Friday, November 28, 2003

Little Tables, Big Memories
Did you ever sit at the "little table" for family dinners? Or the "children's table"?
A dozen or so grandkids would squeeze around a little homemade table at Big Mom's house. We'd lift up the plastic poinsettia tablecloth and try to carve our names in the many layers of aqua-painted surface with forks and fingernails. The "little table" was pushed against the bathroom door which was good if you had to go in a hurry and not so good if Uncle Billy had to go in a hurry.

But the first "little table" was at Cousin Ethel's in Johnson City, TN. It was a dark wooden fold-out card table in the family room and four children gathered around it waiting to be served. We'd peer into the kitchen where the adults sat at the "Big" table. A shiny aluminum and red laminated set. Mother would seat us girls and tuck napkins into our collars.

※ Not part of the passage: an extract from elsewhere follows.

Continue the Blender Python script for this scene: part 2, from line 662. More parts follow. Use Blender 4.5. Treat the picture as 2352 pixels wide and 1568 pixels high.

My teen cousin, Brenda, got to sit at the big table. But everything she did was cool. She played a new song for us on her record player, "Smoke Gets In Your Eyes", and I admired her jewelry box that's very opening made the ballerina inside twirl and dance while the music box played. Brenda wore lipstick, rolled her hair, and knew all the latest dances. She wore capri pants and mohair sweaters that featured her pointy boobs. When would I get pointy boobs? (bra-makers would later learn how to 'lift and separate')

Family tables steeped in love and tradition have a lot of history and now from the cook's vantage point, I find all those "little tables" have many big stories to tell.